Nel caso di errori di fatturazione o di un sopravvenuto accordo tra le parti, il termine per l’emissione della nota è di un anno da quando viene effettuata l’operazione.
Tra i presupposti per l’emissione delle nota di variazione ci sono anche l’eventuale clausola risolutiva espressa apposta al contratto, il mancato pagamento o l’inutile decorso del congruo termine intimato per iscritto alla parte inadempiente.
La facoltà di emissione non è prevista per le cessioni o prestazioni in cui sia il cedente o prestatore sia il cessionario o committente abbiano adempiuto alle proprie obbligazioni.
L’Agenzia delle Entrate fornisce chiarimenti anche nel caso di contratti a esecuzione continuata o periodica, secondo quanto indicato nella sentenza della Corte di Cassazione del 10 maggio 2019, numero 12468. In tal caso:
“il prestatore ha facoltà di variare in diminuzione la base imponibile in relazione alle prestazioni eseguite e non remunerate antecedentemente alla risoluzione per inadempimento unilaterale dell’altra parte”
Nel caso di contratto di somministrazione periodica di cose, disciplinato dall’articolo 1559 del Codice civile, il mancato pagamento, la scadenza del termine intimato per iscritto al soggetto inadempiente determina la risoluzione del contratto.

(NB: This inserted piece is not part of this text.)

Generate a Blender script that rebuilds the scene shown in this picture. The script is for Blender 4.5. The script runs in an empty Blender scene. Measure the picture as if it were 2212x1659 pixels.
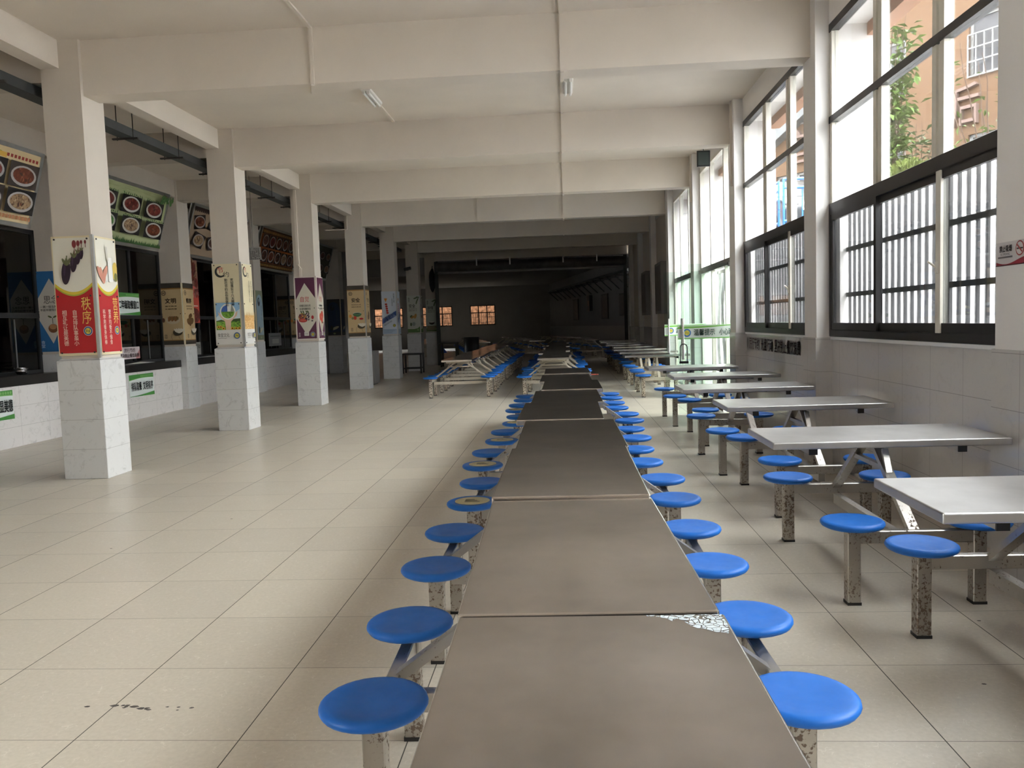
import bpy, bmesh, math, random
from mathutils import Vector, Matrix

random.seed(7)
C = bpy.context.scene.collection
SC = bpy.context.scene
PI = math.pi

# ------------------------------------------------------------------ camera, sky, exposure
cam_d = bpy.data.cameras.new('camera')
cam = bpy.data.objects.new('camera', cam_d)
C.objects.link(cam)
SC.camera = cam
cam_d.sensor_width = 36.0
cam_d.lens = 36.0 * 1754.44 / 2212.0
cam_d.clip_start = 0.02
cam_d.clip_end = 300
_pitch, _yaw, _roll = -7.39489712e-02, 6.71989083e-02, -3.32178981e-02
_f = Vector((-math.sin(_yaw) * math.cos(_pitch), math.cos(_yaw) * math.cos(_pitch), math.sin(_pitch)))
_r0 = Vector((math.cos(_yaw), math.sin(_yaw), 0))
_u0 = _r0.cross(_f)
_r = _r0 * math.cos(_roll) + _u0 * math.sin(_roll)
_u = -_r0 * math.sin(_roll) + _u0 * math.cos(_roll)
_m = Matrix((_r, _u, -_f)).transposed().to_4x4()
_m.translation = Vector((0, 0, 1.424))
cam.matrix_world = _m

world = bpy.data.worlds.new('overcast_sky')
SC.world = world
world.use_nodes = True
wn = world.node_tree
bg = wn.nodes['Background']
tcw = wn.nodes.new('ShaderNodeTexCoord')
sepw = wn.nodes.new('ShaderNodeSeparateXYZ')
rampw = wn.nodes.new('ShaderNodeValToRGB')
wn.links.new(tcw.outputs['Generated'], sepw.inputs[0])
wn.links.new(sepw.outputs['Z'], rampw.inputs[0])
rampw.color_ramp.elements[0].position = 0.0
rampw.color_ramp.elements[0].color = (0.36, 0.37, 0.385, 1)
rampw.color_ramp.elements[1].position = 0.8
rampw.color_ramp.elements[1].color = (1.0, 1.0, 1.0, 1)
wn.links.new(rampw.outputs[0], bg.inputs['Color'])
bg.inputs['Strength'].default_value = 13.0

SC.view_settings.view_transform = 'Standard'
SC.view_settings.look = 'None'
SC.view_settings.gamma = 1.0
SC.view_settings.use_curve_mapping = False
SC.view_settings.exposure = 1.74
SC.cycles.max_bounces = 9
SC.cycles.diffuse_bounces = 5
SC.cycles.glossy_bounces = 3
SC.cycles.transmission_bounces = 4
SC.cycles.transparent_max_bounces = 12
SC.cycles.caustics_reflective = False
SC.cycles.caustics_refractive = False
SC.cycles.sample_clamp_indirect = 6.0

# ------------------------------------------------------------------ materials
MATS = {}


def nodes(name):
    m = bpy.data.materials.new(name)
    m.use_nodes = True
    nt = m.node_tree
    return m, nt, nt.nodes['Principled BSDF']


def nd(nt, t, **kw):
    n = nt.nodes.new('ShaderNode' + t)
    for k, v in kw.items():
        setattr(n, k, v)
    return n


def math_n(nt, op, a, b=None):
    n = nd(nt, 'Math', operation=op)
    for i, x in enumerate((a, b)):
        if x is None:
            continue
        if isinstance(x, (int, float)):
            n.inputs[i].default_value = x
        else:
            nt.links.new(x, n.inputs[i])
    return n.outputs[0]


def mix_c(nt, fac, a, b):
    n = nd(nt, 'MixRGB')
    for i, x in enumerate((fac, a, b)):
        if isinstance(x, (int, float)):
            n.inputs[i].default_value = x
        elif isinstance(x, tuple):
            n.inputs[i].default_value = (*x[:3], 1)
        else:
            nt.links.new(x, n.inputs[i])
    return n.outputs[0]


def ramp(nt, inp, stops):
    n = nd(nt, 'ValToRGB')
    cr = n.color_ramp
    while len(cr.elements) < len(stops):
        cr.elements.new(0.5)
    for e, (p, c) in zip(cr.elements, stops):
        e.position = p
        e.color = (*c[:3], 1) if isinstance(c, tuple) else (c, c, c, 1)
    nt.links.new(inp, n.inputs[0])
    return n.outputs[0]


def noise(nt, scale, detail=3, vec=None, rough=0.55, dist=0.0):
    n = nd(nt, 'TexNoise')
    n.inputs['Scale'].default_value = scale
    n.inputs['Detail'].default_value = detail
    n.inputs['Roughness'].default_value = rough
    n.inputs['Distortion'].default_value = dist
    if vec is None:
        vec = nd(nt, 'TexCoord').outputs['Object']
    nt.links.new(vec, n.inputs['Vector'])
    return n.outputs['Fac']


def bump(nt, bsdf, h, strength=0.2, dist=0.01):
    b = nd(nt, 'Bump')
    b.inputs['Strength'].default_value = strength
    b.inputs['Distance'].default_value = dist
    nt.links.new(h, b.inputs['Height'])
    nt.links.new(b.outputs[0], bsdf.inputs['Normal'])


def P(name, col, rough=0.5, metal=0.0, var=0.0, scale=6.0, coat=0.0, emit=0.0, bmp=0.0, spec=0.5):
    """plain procedural material with a little noise in its colour"""
    if name in MATS:
        return MATS[name]
    m, nt, b = nodes(name)
    b.inputs['Roughness'].default_value = rough
    b.inputs['Metallic'].default_value = metal
    b.inputs['Specular IOR Level'].default_value = spec
    if coat:
        b.inputs['Coat Weight'].default_value = coat
        b.inputs['Coat Roughness'].default_value = 0.12
    if var:
        f = noise(nt, scale, 4)
        lo = tuple(max(0, c * (1 - var)) for c in col)
        hi = tuple(min(1, c * (1 + var)) for c in col)
        nt.links.new(ramp(nt, f, [(0.3, lo), (0.7, hi)]), b.inputs['Base Color'])
        if bmp:
            bump(nt, b, f, bmp)
    else:
        b.inputs['Base Color'].default_value = (*col, 1)
    if emit:
        b.inputs['Emission Color'].default_value = (*col, 1)
        b.inputs['Emission Strength'].default_value = emit
    MATS[name] = m
    return m


def srgb(r, g, b):
    f = lambda c: ((c / 255 + 0.055) / 1.055) ** 2.4 if c > 10 else c / 255 / 12.92
    return (f(r), f(g), f(b))


def S(r, g, b, rough=0.5, coat=0.0):
    """print / paint colour"""
    return P('print_%d_%d_%d' % (r, g, b), srgb(r, g, b), rough, coat=coat)


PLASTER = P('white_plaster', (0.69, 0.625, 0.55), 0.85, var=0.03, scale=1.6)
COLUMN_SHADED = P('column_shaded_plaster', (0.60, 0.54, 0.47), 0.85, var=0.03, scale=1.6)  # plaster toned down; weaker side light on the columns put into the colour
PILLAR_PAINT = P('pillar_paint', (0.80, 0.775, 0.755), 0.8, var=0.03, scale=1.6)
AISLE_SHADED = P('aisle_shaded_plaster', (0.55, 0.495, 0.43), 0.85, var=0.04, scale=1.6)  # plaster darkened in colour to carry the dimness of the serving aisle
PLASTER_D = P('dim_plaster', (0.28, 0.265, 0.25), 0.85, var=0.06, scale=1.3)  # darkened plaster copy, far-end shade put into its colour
WHITE_OUT = P('outside_white_paint', (0.82, 0.82, 0.82), 0.8, var=0.03, scale=2)
CREAM_AL = P('cream_aluminium', (0.74, 0.71, 0.63), 0.4, var=0.05, scale=3)
BRONZE = P('dark_bronze_aluminium', (0.025, 0.024, 0.025), 0.35, 0.4, var=0.2, scale=4)
BAR_STEEL = P('grille_steel', (0.055, 0.055, 0.058), 0.45, 0.5)
ALU = P('aluminium_trim', (0.55, 0.55, 0.54), 0.35, 0.9, var=0.05, scale=8)
CHROME = P('chrome', (0.75, 0.75, 0.75), 0.15, 1.0)
BLACK = P('black_plastic', (0.012, 0.012, 0.013), 0.4)
GRANITE = P('black_granite', (0.015, 0.014, 0.014), 0.25, var=0.4, scale=120)
TRAY = P('dark_painted_steel', (0.055, 0.06, 0.06), 0.55, 0.3, var=0.1, scale=5)
ROD = P('threaded_rod', (0.05, 0.045, 0.04), 0.6, 0.5)
SCREW = P('screw_cap', (0.06, 0.055, 0.05), 0.35, 0.8)
WHITE_PL = P('white_plastic', (0.78, 0.76, 0.72), 0.45)
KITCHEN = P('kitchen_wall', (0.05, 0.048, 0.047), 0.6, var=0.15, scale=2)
PAPER = P('paper', (0.75, 0.74, 0.72), 0.8)


def plastic_blue():
    m, nt, b = nodes('blue_seat_plastic')
    f = noise(nt, 9, 5)
    nt.links.new(ramp(nt, f, [(0.3, (0.010, 0.135, 0.54)), (0.75, (0.016, 0.165, 0.63))]), b.inputs['Base Color'])
    nt.links.new(ramp(nt, noise(nt, 30, 4), [(0.3, 0.38), (0.7, 0.48)]), b.inputs['Roughness'])
    b.inputs['Specular IOR Level'].default_value = 0.35
    return m


BLUE = plastic_blue()


def steel(name, col, rough, rust, scratch=True):
    """stainless steel; rust = 0..1 share of brown spots"""
    m, nt, b = nodes(name)
    tc = nd(nt, 'TexCoord').outputs['Object']
    oi = nd(nt, 'ObjectInfo')
    vadd = nd(nt, 'VectorMath', operation='ADD')
    nt.links.new(tc, vadd.inputs[0])
    sc = nd(nt, 'VectorMath', operation='SCALE')
    sc.inputs['Scale'].default_value = 1.0
    comb = nd(nt, 'CombineXYZ')
    r100 = math_n(nt, 'MULTIPLY', oi.outputs['Random'], 37.0)
    for i in range(3):
        nt.links.new(r100, comb.inputs[i])
    nt.links.new(comb.outputs[0], vadd.inputs[1])
    v = vadd.outputs[0]
    mapn = nd(nt, 'Mapping')
    mapn.inputs['Scale'].default_value = (1.6, 9.0, 4.0)
    mapn.inputs['Rotation'].default_value = (0, 0, 0.5)
    nt.links.new(v, mapn.inputs[0])
    smear = noise(nt, 1.4, 6, mapn.outputs[0], 0.65, 0.6)
    cloud = noise(nt, 3.0, 4, v)
    lo = tuple(c * 0.8 for c in col)
    hi = tuple(min(1, c * 1.12) for c in col)
    base = ramp(nt, cloud, [(0.3, lo), (0.7, hi)])
    rr = math_n(nt, 'ADD', math_n(nt, 'MULTIPLY', smear, 0.07), rough - 0.035)
    metal = 1.0
    if rust:
        spots = noise(nt, 68, 5, v, 0.62)
        big = noise(nt, 5, 3, v)
        s2 = math_n(nt, 'ADD', spots, math_n(nt, 'MULTIPLY', big, 0.55))
        t = 0.97 - rust * 0.28
        fac = ramp(nt, s2, [(t, 0.0), (t + 0.045, 1.0)])
        base = mix_c(nt, math_n(nt, 'MULTIPLY', fac, 0.85), base, (0.10, 0.055, 0.028))
        rr = mix_c(nt, fac, rr, (0.85, 0.85, 0.85))
        met = ramp(nt, fac, [(0.0, 1.0), (1.0, 0.0)])
        nt.links.new(met, b.inputs['Metallic'])
        bump(nt, b, fac, 0.25, 0.004)
    else:
        b.inputs['Metallic'].default_value = metal
    nt.links.new(base, b.inputs['Base Color'])
    nt.links.new(rr, b.inputs['Roughness'])
    return m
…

In tal caso gli effetti sono ex tunc, ossia dalla prima fattura rimasta insoluta.
Il diritto alla detrazione, tuttavia, dipende anche dall’emissione della nota di variazione, che è il presupposto per l’esercizio del diritto.
Nel documento di prassi vengono riportate anche le novità introdotte dal Decreto Sostegni bis.
Per quanto riguarda la scelta dell’istante, ovvero quella della procedura esecutiva, l’Agenzia delle Entrate chiarisce anche in quali casi si considera infruttuosa, e quindi fa sorgere il diritto alla nota di variazione:
- nell’ipotesi di pignoramento presso terzi, quando dal verbale di pignoramento redatto dall’ufficiale giudiziario risulti che presso il terzo pignorato non vi sono beni o crediti da pignorare;
- nell’ipotesi di pignoramento di beni mobili, quando dal verbale di pignoramento redatto dall’ufficiale giudiziario risulti la mancanza di beni da pignorare ovvero l’impossibilità di accesso al domicilio del debitore ovvero la sua irreperibilità;
- nell’ipotesi in cui, dopo che per tre volte l’asta per la vendita del bene pignorato sia andata deserta, si decida di interrompere la procedura esecutiva per eccessiva onerosità.